MB: There's one thing that's very clear for me. If you're doing a play with characters in it, even something as silly as The Play That Goes Wrong, those characters in it have to take it very seriously. As the actor playing it, you can never show the audience that you find it funny. The character on stage has to be laughed at and not with. Sometimes you get characters who enjoy being laughed at and that's fun for them. For actors I say you have to play it truthfully, like you're playing a dramatic part. Treat it like you're doing a Chekhov play. Comedy isn't easier than dramatic acting, it's ten times as hard. You need the same dramatic truth that you have for the character but in a ridiculously absurd setting, whilst getting your blocking and your timing exactly right, otherwise you don't get the laugh that you need for the show to move on. You've got to be both truthful and a master technician at the same time - and that's hard.

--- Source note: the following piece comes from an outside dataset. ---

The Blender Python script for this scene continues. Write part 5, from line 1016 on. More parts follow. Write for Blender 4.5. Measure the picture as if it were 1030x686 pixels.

DOH: Beckett's original play says so much about life, do you need to have seen Waiting for Godot to connect with this piece?

MB: I think you can come and watch this without having seen any of Beckett at all - but for those who do know the play then there are similarities between the characters of Vladimir and Estragon, it's in no way a copy of Godot, it's not trying to comment on it, it's not a parody, it simply uses Dave's own experience who had a lot of time to think about what the play means. Certain parallels but it's not meant to be a companion piece to.

DOH: Traditional comedy certainly seems to be having a renaissance in the West End, why do you think audiences are desperate to laugh - has real life become that depressing...?

I've heard people say that at difficult times comedy has a renaissance. Why were so many of the great clowns all basically tramps in the Great Depression? I think people have always liked comedy, in terms of it being held up as a serious art form I think it's still looked down upon. As far as I'm concerned, I always wanted to be a dramatic actor. I would have naively thought it was either dramatic acting or just being silly. But that being silly takes a huge amount of skill, and you can't show that skill to an audience because they need to think it's really happening. I hope people who make and perform in comedy are starting to get more respect and aren't being looked down upon. I think what you get with a lot of young actors and I recognise this from my younger self, some take themselves too seriously. You can't really be a true actor until you're willing to go in front of an audience and be laughed at - it doesn't matter whether you want to do Shakespearean tragedies or slapstick - you have to be able to do that because that frees you up.

 

Waiting for Waiting for Godot runs at the St James Theatre until 24 September 2016.

The Play That Goes Wrong continues to run at the Duchess Theatre.